The reader should recall that, while a Division Bench of the Bombay High Court delivering its verdict on the Dilshad Begum and her husband Ahmadkhan Hanifkhan Pathan case on January 21, 2007, Justice B H Mariapalle ruled that, ‘talaq, talaq, talaq’, these three words were not enough for a Muslim man to divorce his wife. Justice Mariapalle observed that the talaq between Dilshad Begum and Ahmadkhan Hanifkhan Pathan was not valid as the husband had not gone through the preconditions of arbitration and reconciliation prescribed by the Muslim law. “The reasons for divorce, appointment of arbiters, the arbiters resorting to conciliation proceedings and failure of such proceedings or a situation where it was impossible for the marriage to continue, have not been proved in this case”, the Justice added.

It is to be noted here that even though India is a secular republic, its citizens subject to uniform civil-law. Muslims enjoy a separate civil-code, which is at par with the shariah law, including in laws of divorce, which harshly oppresses Muslim women. But in criminal matters, they have chosen to follow the Indian Penal Code, just to avoid harsh Islamic punishments like flogging, hanging, beheading, stoning to death, amputation of limbs, and so on. The Indian Government practise this ‘double standard’ to appease Muslim leaders and clerics for their votes. As a secular and democratic state, India should implement a common civil code for all its citizens, but Muslim-appeasing political parties are reluctant to implement the same for fear of losing Muslim votes.

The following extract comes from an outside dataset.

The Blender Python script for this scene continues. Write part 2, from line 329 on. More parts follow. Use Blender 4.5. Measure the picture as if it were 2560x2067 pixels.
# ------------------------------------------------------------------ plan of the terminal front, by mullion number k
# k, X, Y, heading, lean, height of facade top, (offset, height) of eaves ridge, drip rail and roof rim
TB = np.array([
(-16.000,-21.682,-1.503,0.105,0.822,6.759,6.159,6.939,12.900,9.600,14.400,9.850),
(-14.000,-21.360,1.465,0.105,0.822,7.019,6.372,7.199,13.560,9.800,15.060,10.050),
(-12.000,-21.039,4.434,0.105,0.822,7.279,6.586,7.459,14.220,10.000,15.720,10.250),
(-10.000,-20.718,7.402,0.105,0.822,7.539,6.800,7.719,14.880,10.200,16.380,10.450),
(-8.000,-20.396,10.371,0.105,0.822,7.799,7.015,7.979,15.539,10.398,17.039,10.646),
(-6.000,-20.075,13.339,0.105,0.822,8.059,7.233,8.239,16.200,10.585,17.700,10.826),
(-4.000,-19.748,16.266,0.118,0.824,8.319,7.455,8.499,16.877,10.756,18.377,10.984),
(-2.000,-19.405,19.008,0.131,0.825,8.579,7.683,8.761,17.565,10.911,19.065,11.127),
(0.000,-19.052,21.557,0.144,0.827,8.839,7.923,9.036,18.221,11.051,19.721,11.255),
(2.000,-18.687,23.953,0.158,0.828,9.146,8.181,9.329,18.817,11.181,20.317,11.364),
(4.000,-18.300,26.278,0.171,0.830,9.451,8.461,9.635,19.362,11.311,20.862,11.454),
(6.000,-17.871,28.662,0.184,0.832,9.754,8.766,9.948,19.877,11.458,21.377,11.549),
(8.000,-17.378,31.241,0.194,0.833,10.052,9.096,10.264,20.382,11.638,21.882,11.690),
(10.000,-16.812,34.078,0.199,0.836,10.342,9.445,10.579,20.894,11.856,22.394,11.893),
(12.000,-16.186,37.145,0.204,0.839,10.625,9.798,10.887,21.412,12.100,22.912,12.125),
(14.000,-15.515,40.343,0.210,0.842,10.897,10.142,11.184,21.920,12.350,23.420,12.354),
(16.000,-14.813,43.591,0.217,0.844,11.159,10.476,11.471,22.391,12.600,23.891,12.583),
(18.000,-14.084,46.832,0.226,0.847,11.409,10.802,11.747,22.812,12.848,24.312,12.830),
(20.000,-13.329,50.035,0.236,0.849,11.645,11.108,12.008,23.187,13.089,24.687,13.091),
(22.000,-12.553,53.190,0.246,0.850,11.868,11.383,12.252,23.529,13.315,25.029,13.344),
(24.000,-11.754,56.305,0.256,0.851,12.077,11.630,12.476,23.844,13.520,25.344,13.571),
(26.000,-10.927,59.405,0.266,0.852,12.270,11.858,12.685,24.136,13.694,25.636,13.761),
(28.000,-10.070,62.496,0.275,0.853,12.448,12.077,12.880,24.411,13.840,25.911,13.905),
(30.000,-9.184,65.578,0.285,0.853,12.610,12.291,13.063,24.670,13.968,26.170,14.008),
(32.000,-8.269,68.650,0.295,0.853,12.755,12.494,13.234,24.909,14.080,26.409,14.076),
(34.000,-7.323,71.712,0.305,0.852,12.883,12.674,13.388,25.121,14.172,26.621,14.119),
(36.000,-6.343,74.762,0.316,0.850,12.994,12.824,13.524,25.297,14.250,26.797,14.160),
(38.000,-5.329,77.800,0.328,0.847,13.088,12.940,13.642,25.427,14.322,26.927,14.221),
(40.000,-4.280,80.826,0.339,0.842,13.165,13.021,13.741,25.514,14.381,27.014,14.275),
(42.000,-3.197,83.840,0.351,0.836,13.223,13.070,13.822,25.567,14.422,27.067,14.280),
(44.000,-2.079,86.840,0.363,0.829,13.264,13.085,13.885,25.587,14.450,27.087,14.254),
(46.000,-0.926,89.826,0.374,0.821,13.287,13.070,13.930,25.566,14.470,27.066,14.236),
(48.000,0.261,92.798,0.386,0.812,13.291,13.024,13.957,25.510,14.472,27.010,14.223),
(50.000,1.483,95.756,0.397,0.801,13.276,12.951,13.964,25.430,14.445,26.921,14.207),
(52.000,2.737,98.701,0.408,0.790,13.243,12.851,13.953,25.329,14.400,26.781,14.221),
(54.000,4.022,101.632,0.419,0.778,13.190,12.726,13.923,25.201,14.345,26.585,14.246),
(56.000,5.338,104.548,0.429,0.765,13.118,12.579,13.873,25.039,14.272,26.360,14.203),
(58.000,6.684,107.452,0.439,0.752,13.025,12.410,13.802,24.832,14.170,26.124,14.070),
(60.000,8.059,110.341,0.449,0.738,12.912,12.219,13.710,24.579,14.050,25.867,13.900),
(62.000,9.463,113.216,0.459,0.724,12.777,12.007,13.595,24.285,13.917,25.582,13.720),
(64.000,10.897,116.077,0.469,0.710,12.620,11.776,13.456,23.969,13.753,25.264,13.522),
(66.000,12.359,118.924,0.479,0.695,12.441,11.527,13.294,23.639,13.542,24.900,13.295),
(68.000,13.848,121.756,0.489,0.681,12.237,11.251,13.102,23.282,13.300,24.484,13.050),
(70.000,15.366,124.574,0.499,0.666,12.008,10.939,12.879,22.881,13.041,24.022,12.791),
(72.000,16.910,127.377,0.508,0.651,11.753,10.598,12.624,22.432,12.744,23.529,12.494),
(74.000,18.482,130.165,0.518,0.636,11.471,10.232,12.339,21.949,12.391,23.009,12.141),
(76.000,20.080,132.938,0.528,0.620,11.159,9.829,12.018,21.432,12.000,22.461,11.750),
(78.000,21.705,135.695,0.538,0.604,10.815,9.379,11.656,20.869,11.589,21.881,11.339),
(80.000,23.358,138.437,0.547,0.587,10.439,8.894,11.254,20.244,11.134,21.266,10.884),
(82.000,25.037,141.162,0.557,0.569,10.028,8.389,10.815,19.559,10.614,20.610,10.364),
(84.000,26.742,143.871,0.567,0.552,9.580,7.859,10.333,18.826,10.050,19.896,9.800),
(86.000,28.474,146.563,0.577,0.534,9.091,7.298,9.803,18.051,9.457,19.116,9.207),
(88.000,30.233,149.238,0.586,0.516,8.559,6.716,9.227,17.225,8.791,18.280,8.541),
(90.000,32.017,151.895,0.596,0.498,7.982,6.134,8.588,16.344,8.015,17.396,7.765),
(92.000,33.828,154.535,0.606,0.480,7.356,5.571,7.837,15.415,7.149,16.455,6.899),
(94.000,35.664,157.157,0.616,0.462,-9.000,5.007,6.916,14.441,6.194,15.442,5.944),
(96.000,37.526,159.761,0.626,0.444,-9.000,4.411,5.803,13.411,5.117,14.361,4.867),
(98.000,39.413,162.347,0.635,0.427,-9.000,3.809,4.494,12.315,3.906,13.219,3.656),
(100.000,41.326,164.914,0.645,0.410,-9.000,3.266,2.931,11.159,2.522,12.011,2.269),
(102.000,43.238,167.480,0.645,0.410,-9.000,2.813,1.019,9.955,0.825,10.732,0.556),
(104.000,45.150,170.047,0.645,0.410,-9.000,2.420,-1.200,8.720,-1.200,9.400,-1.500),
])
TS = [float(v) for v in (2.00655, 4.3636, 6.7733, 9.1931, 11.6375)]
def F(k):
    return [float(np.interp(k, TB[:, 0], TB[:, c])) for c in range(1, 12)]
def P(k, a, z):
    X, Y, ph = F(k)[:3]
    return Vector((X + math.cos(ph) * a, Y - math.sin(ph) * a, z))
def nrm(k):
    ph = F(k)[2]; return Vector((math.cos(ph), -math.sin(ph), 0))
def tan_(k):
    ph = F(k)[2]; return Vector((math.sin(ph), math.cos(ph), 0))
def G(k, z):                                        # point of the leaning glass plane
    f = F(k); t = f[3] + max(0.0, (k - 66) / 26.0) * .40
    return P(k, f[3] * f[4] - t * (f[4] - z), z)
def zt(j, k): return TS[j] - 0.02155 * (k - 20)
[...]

There are many influential Muslim dignitaries, who occasionally speak in favour of liberating Muslim women from oppressive Islamic laws, but do not dare raise their voice for the implementation of the secular civil code for Muslims like other religious groups. His Excellency APJ Abdul Kalam, the ex-President of India, once said, “As we all know, birds have two wings. Unless both the wings grow equally, the bird cannot fly. Similarly, the society has two wings, man and women. Both have to be developed equally. Then the society will fly.” But after the Supreme Court ruling on April 21, 2006, mentioned above, a strong debate across the country began regarding the implementation of uniform civil code for all. But, unfortunately, Dr Kalam maintained silence as a mark of his tacit support to orthodox mullahs.

However, only if Government of India would stop politics of Muslim appeasement and show courage to implement the uniform civil code upon all its citizens, regardless of religious affiliations, would liberate Muslim women of this country from the oppressive Islamic law of polygamy and triple talaq.